Problem requirements: Word for word, quote all of the material, omitting the pictures.

%%

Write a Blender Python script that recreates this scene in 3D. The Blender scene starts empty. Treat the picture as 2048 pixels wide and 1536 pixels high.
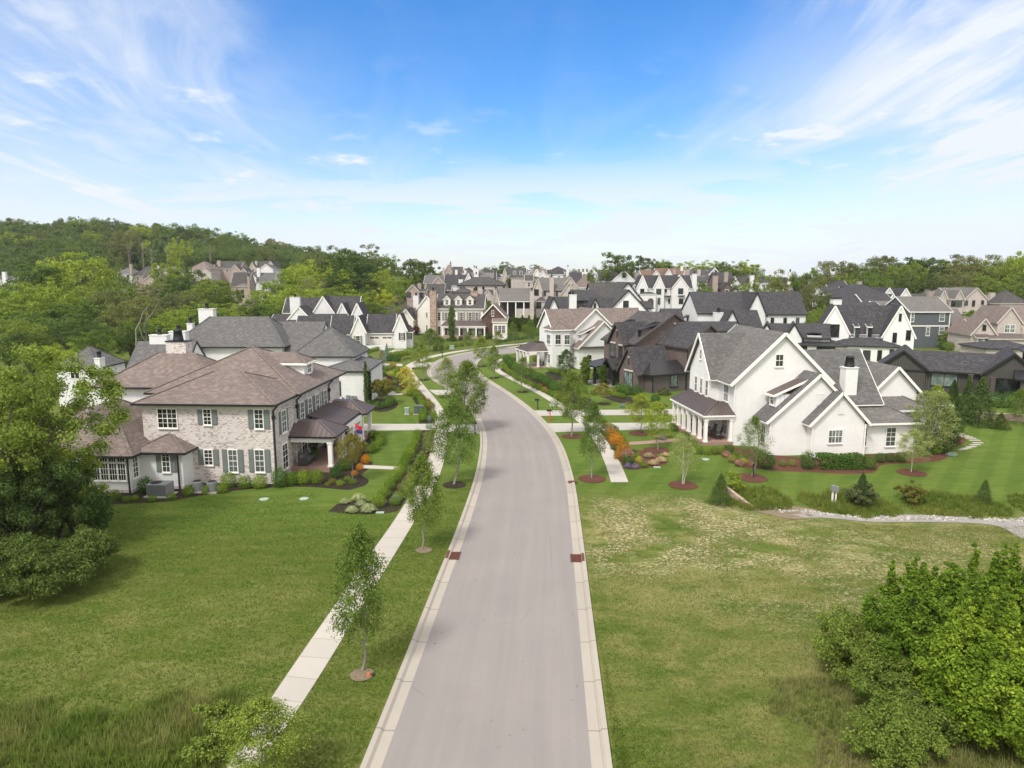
import bpy, bmesh, math, random
import numpy as np
from mathutils import Vector, Matrix
R = math.radians
C = bpy.context.scene.collection
rng = np.random.default_rng(7)
random.seed(7)

# ------------------------------------------------------------------ camera, sky, sun, exposure
F = 1400.0; H = 16.4; CX, CY = 1024.0, 768.0; HZ = 548.0
TH = math.atan((CY - HZ) / F)
CC, SS = math.cos(TH), math.sin(TH)
cam_d = bpy.data.cameras.new('camera'); cam = bpy.data.objects.new('camera', cam_d); C.objects.link(cam)
cam.location = (0, 0, H); cam.rotation_euler = (math.pi / 2 - TH, 0, 0)
cam_d.sensor_width = 36.0; cam_d.lens = 36.0 * F / 2048.0; cam_d.clip_start = 0.3; cam_d.clip_end = 6000
bpy.context.scene.camera = cam
sc = bpy.context.scene
sc.view_settings.view_transform = 'Standard'; sc.view_settings.look = 'None'
sc.view_settings.exposure = 0.58; sc.view_settings.gamma = 1.0
sc.view_settings.use_curve_mapping = False
try:
    sc.cycles.max_bounces = 6; sc.cycles.diffuse_bounces = 3; sc.cycles.glossy_bounces = 3
    sc.cycles.transmission_bounces = 3; sc.cycles.transparent_max_bounces = 4
    sc.cycles.use_adaptive_sampling = True
except Exception: pass
SUN_EL, SUN_AZ = 52.0, 215.0          # azimuth clockwise from +Y (away from the camera)
sd = bpy.data.lights.new('sun', 'SUN'); sun = bpy.data.objects.new('sun', sd); C.objects.link(sun)
sd.energy = 2.4; sd.angle = R(12); sd.color = (1.0, 0.95, 0.88)
sdir = Vector((math.sin(R(SUN_AZ)) * math.cos(R(SUN_EL)), math.cos(R(SUN_AZ)) * math.cos(R(SUN_EL)), math.sin(R(SUN_EL))))
sun.rotation_euler = sdir.to_track_quat('Z', 'Y').to_euler()
sun.location = (0, -20, 60)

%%

Task solution:
Write a Blender Python script that recreates this scene in 3D. The Blender scene starts empty. Treat the picture as 2048 pixels wide and 1536 pixels high.
import bpy, bmesh, math, random
import numpy as np
from mathutils import Vector, Matrix
R = math.radians
C = bpy.context.scene.collection
rng = np.random.default_rng(7)
random.seed(7)

# ------------------------------------------------------------------ camera, sky, sun, exposure
F = 1400.0; H = 16.4; CX, CY = 1024.0, 768.0; HZ = 548.0
TH = math.atan((CY - HZ) / F)
CC, SS = math.cos(TH), math.sin(TH)
cam_d = bpy.data.cameras.new('camera'); cam = bpy.data.objects.new('camera', cam_d); C.objects.link(cam)
cam.location = (0, 0, H); cam.rotation_euler = (math.pi / 2 - TH, 0, 0)
cam_d.sensor_width = 36.0; cam_d.lens = 36.0 * F / 2048.0; cam_d.clip_start = 0.3; cam_d.clip_end = 6000
bpy.context.scene.camera = cam
sc = bpy.context.scene
sc.view_settings.view_transform = 'Standard'; sc.view_settings.look = 'None'
sc.view_settings.exposure = 0.58; sc.view_settings.gamma = 1.0
sc.view_settings.use_curve_mapping = False
try:
    sc.cycles.max_bounces = 6; sc.cycles.diffuse_bounces = 3; sc.cycles.glossy_bounces = 3
    sc.cycles.transmission_bounces = 3; sc.cycles.transparent_max_bounces = 4
    sc.cycles.use_adaptive_sampling = True
except Exception: pass
SUN_EL, SUN_AZ = 52.0, 215.0          # azimuth clockwise from +Y (away from the camera)
sd = bpy.data.lights.new('sun', 'SUN'); sun = bpy.data.objects.new('sun', sd); C.objects.link(sun)
sd.energy = 2.4; sd.angle = R(12); sd.color = (1.0, 0.95, 0.88)
sdir = Vector((math.sin(R(SUN_AZ)) * math.cos(R(SUN_EL)), math.cos(R(SUN_AZ)) * math.cos(R(SUN_EL)), math.sin(R(SUN_EL))))
sun.rotation_euler = sdir.to_track_quat('Z', 'Y').to_euler()
sun.location = (0, -20, 60)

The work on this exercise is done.